Weekend Herald - Canvas

Film Review

-

ONE MARRIAGE, TWO FILM REVIEWS Zanna Gillespie and her husband Greg Bruce watch a movie and discuss it. This week, Love Sarah

He saw

I clicked on the link for the trailer cynically and hatefully but then something softened in me and I allowed my heart to open to the schmaltz and emotional exploitati­on and I thought: “This, too, is okay.”

I said to myself a movie doesn’t need to fulfill some grand artistic or existentia­l ambition to offer me something. I told myself to stop being a snob and to approach the movie as a child, full of excitement and wonder. I thought about the childhood Sunday morning I had felt ashamed at my tears while watching Old Yeller, and I felt ashamed at my imposition of shame on that little boy.

“Be without shame,” I told myself as I sat down with Love Sarah. “Connect to the story emotionall­y, if nothing else. Allow yourself to be moved.” As it turned out, that didn’t work.

The movie tells the story of a family united in grief and shared capitalist endeavour who realise the best way to get rich is by borrowing the cultural resources of the ethnicitie­s around them, then selling those resources back to those people, who appear in the film mostly as extras.

When you put it like that, which is to say the way it is, it sounds problemati­c — and it is, but, as I said, I was allowing my heart to soften. Zanna loves it when I do that and that was part of my motivation but I’m also always striving to be the best person I can be, although that’s also mostly for Zanna, who frequently points out the ways in which I fall short.

From a business perspectiv­e, the movie is shot full of holes. Although one of the owners is portrayed as a high-flying businesspe­rson, it’s only after their cafe opens and has no customers that they attempt any promotion. But it’s not fair to spend too much time worrying about the businessre­lated plot holes because our attention is required elsewhere, on the many, many other problems: weak characters, poorly developed love stories, wobbly narrative and the aforementi­oned cultural appropriat­ion/exploitati­on.

My niece was staying with us, having just broken up with her long-term partner and this was far from the first romancehea­vy thing we’d made her watch.

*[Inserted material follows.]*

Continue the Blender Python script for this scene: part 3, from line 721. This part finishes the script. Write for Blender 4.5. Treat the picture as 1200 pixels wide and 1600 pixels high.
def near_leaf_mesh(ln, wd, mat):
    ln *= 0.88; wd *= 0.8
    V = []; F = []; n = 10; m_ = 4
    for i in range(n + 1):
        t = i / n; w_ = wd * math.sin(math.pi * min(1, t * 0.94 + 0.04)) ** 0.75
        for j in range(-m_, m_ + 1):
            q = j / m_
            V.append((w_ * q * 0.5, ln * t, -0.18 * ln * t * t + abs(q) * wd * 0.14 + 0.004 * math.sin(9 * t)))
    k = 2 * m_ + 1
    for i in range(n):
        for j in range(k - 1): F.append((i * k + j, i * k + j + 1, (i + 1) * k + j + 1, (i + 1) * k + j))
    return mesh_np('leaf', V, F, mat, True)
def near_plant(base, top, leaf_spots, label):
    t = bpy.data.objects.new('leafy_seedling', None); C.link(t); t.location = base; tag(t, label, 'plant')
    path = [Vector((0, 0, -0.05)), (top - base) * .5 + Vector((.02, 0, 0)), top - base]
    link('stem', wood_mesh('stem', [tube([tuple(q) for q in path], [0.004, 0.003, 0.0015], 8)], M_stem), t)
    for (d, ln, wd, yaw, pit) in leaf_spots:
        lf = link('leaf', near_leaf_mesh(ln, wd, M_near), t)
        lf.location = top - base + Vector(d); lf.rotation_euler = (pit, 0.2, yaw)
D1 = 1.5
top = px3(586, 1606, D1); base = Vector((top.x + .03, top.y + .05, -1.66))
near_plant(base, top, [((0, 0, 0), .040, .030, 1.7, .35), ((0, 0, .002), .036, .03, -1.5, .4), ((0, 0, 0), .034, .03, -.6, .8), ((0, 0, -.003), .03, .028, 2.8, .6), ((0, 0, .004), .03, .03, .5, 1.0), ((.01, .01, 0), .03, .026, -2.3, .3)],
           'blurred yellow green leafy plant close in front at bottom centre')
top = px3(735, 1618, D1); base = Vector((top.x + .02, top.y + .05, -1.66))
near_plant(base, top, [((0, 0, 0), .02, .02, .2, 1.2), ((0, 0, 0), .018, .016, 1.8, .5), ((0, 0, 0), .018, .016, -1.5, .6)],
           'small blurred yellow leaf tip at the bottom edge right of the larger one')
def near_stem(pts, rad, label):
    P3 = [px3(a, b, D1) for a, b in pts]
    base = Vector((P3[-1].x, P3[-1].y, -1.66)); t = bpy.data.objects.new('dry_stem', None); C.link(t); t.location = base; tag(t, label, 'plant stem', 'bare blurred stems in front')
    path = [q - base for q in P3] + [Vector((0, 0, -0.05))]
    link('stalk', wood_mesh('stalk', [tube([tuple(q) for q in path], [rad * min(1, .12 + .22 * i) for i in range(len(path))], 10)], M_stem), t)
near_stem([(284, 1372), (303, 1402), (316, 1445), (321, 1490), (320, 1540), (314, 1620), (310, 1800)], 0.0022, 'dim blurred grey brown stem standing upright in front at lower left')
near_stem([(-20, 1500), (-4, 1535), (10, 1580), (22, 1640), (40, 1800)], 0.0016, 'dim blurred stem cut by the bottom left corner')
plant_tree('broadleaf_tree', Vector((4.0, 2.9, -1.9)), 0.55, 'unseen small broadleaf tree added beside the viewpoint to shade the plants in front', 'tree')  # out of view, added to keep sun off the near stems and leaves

Each time we started something new, I would whisper to Zanna, “We can’t do this to Caitlin” but Zanna would shoosh me and say it was best not to make a big deal of it. I think she was generally wrong about that, but in this case she was right. As the movie reached its weak denouement, my heart hardened against the attempted emotional manipulati­ons of idealised romance.

Hopefully Caitlin’s did too.

She saw

There’s a genre of film — let’s call it heartwarmi­ng — that I classify as watch alone content because I know Greg is uncomforta­ble with having his heart warmed and this, coupled with his loud eye-rolling, spoils it for me. Love Sarah falls into this category so you can imagine my shock when he said: “I’m going to be really open to enjoying this movie.”

Ordinarily, a film of this descriptio­n — three grieving women open a bakery together, tagline: All Good Things Come to Those Who Bake — would get an instant dismissal. But this one time Greg buried his cynicism way down deep inside where he keeps his self-esteem and he was open; truly open.

Sadly though, he never will be again because Love Sarah was not good. It pains me to come down so harshly on a little film with a sweet concept but this script needed about 10 more drafts before going to production.

The premise is that Sarah is about to open a bakery with her best friend Isabella when she is killed on her bike. Later, her daughter Clarissa abandons her dance career and convinces her estranged grandmothe­r Mimi, along with Isabella, to join forces and open the bakery in Sarah’s name.

About 15 minutes into the film, things looked promising. It was a nicely set up feminist concept that would explore the different manifestat­ions of grief and female friendship. But nope. In walks Matthew (Rupert Penry-jones) to pummel my hopes with his big dick energy (BDE) and it’s all downhill from there.

It’s not really fair to review a film by a first-time screenwrit­er unless it’s outstandin­g but 2020 is such a s***show and there’s so little happening in theatres, it was slim pickings. The problem with Jake Brunger’s script is that it lacks depth. There is plenty to mine from this story but no mining is done — it’s overly simplistic, without nuance or any real character exploratio­n.

It’s not all bad though: the performanc­es are pretty decent. I adore Celia Imrie in the television series Better Things, she’s great here too and backbends on a trapeze like a boss.

Sadly, by the end of the film Greg’s cynicism had burst straight back out of his chamber of repressed emotions and we will probably never watch a “heartwarmi­ng” film together again. But I can’t really blame Love Sarah for all that, and if I’m honest I like watching this kind of film alone.

Love Sarah is in cinemas from June 12.